This exercise asks for a series of still-life pictures showing traces of life without using people, so I ask permission to some relatives to allow me to take a picture of their beds just as they got up from them.

This is a transient moment where the bed retains clear evidences of the human body, until, in most cases, the bed is made few minutes later. Maybe I took very literal the brief of the exercise and the traces of the people are the footprint that inevitably the body left on the bed sheet.

In addition, an unmade bed belongs to our private and intimate realm: almost everyone has his own bed, and nobody likes to show his messy den, so take a glimpse into it, although in many cases it shows nothing particularly interesting, it could be considered a low-level transgression, and perhaps it would be worthy to do further explorations on the subject.

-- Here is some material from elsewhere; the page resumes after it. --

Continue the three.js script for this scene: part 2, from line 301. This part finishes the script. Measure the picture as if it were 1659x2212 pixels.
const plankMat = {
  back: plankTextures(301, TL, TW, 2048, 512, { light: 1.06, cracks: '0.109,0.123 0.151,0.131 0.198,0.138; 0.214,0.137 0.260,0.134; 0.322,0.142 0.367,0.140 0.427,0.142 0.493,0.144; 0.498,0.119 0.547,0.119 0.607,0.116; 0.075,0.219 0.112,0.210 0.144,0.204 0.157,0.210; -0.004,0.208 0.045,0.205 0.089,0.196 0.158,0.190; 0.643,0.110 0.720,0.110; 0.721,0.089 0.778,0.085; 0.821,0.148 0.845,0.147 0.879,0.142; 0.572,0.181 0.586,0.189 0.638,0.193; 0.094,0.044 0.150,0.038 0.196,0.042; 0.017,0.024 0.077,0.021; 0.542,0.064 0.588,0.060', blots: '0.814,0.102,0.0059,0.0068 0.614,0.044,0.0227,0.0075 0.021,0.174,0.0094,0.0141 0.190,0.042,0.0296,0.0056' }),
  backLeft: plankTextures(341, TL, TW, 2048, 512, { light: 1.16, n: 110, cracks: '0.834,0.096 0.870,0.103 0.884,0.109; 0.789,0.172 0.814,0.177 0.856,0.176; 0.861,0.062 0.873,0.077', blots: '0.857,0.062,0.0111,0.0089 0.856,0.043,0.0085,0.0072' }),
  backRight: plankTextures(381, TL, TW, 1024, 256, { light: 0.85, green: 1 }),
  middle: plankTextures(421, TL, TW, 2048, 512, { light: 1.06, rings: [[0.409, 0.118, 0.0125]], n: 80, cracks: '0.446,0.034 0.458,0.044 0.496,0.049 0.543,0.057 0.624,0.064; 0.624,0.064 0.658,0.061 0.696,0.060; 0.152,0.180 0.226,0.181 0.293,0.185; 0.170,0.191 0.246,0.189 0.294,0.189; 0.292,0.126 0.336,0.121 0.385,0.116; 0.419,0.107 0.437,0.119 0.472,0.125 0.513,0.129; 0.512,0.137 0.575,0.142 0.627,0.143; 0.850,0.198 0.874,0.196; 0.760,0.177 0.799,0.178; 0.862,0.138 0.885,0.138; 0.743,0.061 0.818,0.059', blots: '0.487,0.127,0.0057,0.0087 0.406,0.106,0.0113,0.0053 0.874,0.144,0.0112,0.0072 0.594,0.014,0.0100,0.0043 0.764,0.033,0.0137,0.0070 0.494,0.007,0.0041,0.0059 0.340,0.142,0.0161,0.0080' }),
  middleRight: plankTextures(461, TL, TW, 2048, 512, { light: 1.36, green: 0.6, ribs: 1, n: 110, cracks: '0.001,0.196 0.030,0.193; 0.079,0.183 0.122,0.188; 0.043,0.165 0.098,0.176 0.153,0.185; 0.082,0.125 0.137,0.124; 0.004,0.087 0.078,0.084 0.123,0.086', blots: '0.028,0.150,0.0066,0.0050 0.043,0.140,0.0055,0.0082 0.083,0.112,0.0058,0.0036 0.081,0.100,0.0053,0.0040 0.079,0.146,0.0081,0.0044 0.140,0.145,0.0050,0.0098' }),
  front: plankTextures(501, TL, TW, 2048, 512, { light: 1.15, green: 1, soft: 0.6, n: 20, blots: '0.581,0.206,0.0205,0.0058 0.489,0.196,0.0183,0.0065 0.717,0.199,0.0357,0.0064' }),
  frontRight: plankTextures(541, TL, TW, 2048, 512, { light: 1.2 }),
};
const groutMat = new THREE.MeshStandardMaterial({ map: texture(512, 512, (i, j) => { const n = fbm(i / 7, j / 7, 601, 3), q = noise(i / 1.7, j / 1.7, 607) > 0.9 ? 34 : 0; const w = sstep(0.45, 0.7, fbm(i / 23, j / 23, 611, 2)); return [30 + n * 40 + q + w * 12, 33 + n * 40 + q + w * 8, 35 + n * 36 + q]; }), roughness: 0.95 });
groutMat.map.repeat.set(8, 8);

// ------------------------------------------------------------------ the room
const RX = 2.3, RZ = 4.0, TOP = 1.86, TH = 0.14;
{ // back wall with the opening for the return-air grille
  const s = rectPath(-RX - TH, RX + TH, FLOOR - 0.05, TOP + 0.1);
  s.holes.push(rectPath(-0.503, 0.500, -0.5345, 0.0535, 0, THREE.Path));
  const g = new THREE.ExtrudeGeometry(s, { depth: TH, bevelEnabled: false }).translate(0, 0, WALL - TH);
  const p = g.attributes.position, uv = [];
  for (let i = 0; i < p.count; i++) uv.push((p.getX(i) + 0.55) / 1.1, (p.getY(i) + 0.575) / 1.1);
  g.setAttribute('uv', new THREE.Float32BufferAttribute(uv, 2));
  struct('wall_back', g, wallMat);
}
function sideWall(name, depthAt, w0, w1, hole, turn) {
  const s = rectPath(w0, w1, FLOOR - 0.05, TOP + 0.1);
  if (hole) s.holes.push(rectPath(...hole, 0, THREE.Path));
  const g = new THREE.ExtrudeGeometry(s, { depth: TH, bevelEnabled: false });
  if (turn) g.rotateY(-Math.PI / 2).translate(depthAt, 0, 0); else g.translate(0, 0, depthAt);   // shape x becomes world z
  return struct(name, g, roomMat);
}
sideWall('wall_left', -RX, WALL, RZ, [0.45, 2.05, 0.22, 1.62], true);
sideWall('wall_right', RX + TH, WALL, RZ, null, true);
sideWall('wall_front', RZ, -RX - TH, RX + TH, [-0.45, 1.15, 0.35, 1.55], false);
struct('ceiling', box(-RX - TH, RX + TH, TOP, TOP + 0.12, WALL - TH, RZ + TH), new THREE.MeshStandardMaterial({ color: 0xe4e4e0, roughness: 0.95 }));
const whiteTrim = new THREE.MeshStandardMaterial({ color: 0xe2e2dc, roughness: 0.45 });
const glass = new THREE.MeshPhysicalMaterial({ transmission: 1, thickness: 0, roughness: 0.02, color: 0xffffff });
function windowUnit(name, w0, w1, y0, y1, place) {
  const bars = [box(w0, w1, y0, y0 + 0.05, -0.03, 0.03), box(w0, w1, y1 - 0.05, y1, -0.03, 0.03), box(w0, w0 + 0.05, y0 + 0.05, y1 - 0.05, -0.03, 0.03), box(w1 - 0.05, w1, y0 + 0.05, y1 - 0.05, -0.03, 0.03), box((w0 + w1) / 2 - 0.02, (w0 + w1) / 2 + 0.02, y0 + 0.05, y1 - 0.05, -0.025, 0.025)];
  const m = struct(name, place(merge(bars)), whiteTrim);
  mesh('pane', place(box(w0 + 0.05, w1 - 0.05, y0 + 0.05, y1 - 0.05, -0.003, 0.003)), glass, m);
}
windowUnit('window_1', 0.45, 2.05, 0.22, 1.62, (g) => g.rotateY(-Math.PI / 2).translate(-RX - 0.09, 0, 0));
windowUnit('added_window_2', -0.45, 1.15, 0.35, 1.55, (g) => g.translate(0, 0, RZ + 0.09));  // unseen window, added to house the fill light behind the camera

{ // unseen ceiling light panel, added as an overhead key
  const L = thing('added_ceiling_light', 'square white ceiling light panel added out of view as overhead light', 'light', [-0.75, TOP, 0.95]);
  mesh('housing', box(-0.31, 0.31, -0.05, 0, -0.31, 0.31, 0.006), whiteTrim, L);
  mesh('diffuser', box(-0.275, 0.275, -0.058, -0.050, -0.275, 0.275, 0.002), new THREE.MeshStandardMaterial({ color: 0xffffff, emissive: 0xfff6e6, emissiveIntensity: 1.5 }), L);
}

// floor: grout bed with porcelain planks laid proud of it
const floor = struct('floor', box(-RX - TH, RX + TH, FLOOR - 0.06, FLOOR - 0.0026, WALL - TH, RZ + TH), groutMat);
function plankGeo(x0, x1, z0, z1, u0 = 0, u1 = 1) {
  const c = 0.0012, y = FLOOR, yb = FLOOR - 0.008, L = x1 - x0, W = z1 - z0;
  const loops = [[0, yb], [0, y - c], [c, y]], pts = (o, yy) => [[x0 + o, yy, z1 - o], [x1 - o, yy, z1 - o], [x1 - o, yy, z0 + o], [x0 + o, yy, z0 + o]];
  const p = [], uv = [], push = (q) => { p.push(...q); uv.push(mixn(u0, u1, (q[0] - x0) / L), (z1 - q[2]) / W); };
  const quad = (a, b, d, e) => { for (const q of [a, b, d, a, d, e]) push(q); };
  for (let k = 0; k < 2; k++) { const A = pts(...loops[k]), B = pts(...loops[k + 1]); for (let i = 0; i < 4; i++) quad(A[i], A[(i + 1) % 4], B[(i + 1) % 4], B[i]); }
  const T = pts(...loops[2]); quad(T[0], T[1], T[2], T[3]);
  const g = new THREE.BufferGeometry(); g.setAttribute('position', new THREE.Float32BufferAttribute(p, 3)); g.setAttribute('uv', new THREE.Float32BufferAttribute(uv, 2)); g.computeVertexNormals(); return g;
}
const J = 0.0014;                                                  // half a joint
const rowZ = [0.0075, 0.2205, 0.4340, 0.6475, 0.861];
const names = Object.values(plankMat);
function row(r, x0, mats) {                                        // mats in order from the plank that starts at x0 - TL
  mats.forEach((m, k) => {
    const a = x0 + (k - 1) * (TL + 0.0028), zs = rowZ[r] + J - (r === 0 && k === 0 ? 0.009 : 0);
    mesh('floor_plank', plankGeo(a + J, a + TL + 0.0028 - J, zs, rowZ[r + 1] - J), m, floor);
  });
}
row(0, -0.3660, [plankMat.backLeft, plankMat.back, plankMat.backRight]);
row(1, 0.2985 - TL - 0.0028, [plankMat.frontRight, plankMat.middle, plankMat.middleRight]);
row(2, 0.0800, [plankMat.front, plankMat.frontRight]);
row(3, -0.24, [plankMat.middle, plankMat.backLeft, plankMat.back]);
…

The American photographer Felix González-Torres (1958-1996) made something similar in his work “Untitled (1991)”: a billboard installed in twenty-four locations throughout New York City of a monochrome photograph of an unoccupied bed:

“The photograph’s depiction of such an intimate scene is given its drama by being place into the public context of urban streets and highways for the scrutiny of the passers-by”

Here I’m showing the bed within my learning blog, but I wonder what impact it could have on the viewer seeing such pictures on the gallery wall. And how would it be perceived by the owner of the bed?

Although I didn’t have a great repertoire of bed to photograph, I tried different visual approach to each one.